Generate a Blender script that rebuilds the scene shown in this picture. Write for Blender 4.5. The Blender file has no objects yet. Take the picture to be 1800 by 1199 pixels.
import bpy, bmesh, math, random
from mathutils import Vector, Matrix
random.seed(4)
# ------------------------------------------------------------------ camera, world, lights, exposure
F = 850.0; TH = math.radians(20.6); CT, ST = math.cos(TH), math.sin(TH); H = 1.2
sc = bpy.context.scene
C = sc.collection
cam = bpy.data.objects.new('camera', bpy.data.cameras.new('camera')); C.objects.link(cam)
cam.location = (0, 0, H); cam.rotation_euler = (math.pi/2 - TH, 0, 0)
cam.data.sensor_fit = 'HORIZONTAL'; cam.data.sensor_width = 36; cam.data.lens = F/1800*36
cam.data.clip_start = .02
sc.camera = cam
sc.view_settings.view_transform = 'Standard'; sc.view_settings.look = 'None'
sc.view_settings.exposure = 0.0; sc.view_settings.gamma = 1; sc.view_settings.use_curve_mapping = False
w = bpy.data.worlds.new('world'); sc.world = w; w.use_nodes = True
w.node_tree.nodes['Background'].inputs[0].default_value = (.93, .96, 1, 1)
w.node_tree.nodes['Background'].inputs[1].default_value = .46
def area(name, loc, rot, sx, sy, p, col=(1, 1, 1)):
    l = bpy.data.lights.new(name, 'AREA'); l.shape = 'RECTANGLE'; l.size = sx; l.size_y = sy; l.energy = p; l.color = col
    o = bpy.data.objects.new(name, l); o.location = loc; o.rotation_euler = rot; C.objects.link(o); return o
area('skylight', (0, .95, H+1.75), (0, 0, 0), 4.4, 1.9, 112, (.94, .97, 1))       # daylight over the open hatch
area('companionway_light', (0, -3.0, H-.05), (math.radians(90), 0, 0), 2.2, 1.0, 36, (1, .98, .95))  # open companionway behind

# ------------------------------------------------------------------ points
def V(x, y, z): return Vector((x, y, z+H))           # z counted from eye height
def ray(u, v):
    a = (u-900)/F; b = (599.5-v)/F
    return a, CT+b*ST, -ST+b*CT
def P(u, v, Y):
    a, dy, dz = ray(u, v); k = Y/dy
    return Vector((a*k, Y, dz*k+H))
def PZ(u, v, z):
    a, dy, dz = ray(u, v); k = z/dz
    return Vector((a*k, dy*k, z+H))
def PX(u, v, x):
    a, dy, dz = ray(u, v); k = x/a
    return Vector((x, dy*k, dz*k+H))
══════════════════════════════
§ **Given problem**
Retype the listing above in full, with no alterations.

§ **Exercise response**
Generate a Blender script that rebuilds the scene shown in this picture. Write for Blender 4.5. The Blender file has no objects yet. Take the picture to be 1800 by 1199 pixels.
import bpy, bmesh, math, random
from mathutils import Vector, Matrix
random.seed(4)
# ------------------------------------------------------------------ camera, world, lights, exposure
F = 850.0; TH = math.radians(20.6); CT, ST = math.cos(TH), math.sin(TH); H = 1.2
sc = bpy.context.scene
C = sc.collection
cam = bpy.data.objects.new('camera', bpy.data.cameras.new('camera')); C.objects.link(cam)
cam.location = (0, 0, H); cam.rotation_euler = (math.pi/2 - TH, 0, 0)
cam.data.sensor_fit = 'HORIZONTAL'; cam.data.sensor_width = 36; cam.data.lens = F/1800*36
cam.data.clip_start = .02
sc.camera = cam
sc.view_settings.view_transform = 'Standard'; sc.view_settings.look = 'None'
sc.view_settings.exposure = 0.0; sc.view_settings.gamma = 1; sc.view_settings.use_curve_mapping = False
w = bpy.data.worlds.new('world'); sc.world = w; w.use_nodes = True
w.node_tree.nodes['Background'].inputs[0].default_value = (.93, .96, 1, 1)
w.node_tree.nodes['Background'].inputs[1].default_value = .46
def area(name, loc, rot, sx, sy, p, col=(1, 1, 1)):
    l = bpy.data.lights.new(name, 'AREA'); l.shape = 'RECTANGLE'; l.size = sx; l.size_y = sy; l.energy = p; l.color = col
    o = bpy.data.objects.new(name, l); o.location = loc; o.rotation_euler = rot; C.objects.link(o); return o
area('skylight', (0, .95, H+1.75), (0, 0, 0), 4.4, 1.9, 112, (.94, .97, 1))       # daylight over the open hatch
area('companionway_light', (0, -3.0, H-.05), (math.radians(90), 0, 0), 2.2, 1.0, 36, (1, .98, .95))  # open companionway behind

# ------------------------------------------------------------------ points
def V(x, y, z): return Vector((x, y, z+H))           # z counted from eye height
def ray(u, v):
    a = (u-900)/F; b = (599.5-v)/F
    return a, CT+b*ST, -ST+b*CT
def P(u, v, Y):
    a, dy, dz = ray(u, v); k = Y/dy
    return Vector((a*k, Y, dz*k+H))
def PZ(u, v, z):
    a, dy, dz = ray(u, v); k = z/dz
    return Vector((a*k, dy*k, z+H))
def PX(u, v, x):
    a, dy, dz = ray(u, v); k = x/a
    return Vector((x, dy*k, dz*k+H))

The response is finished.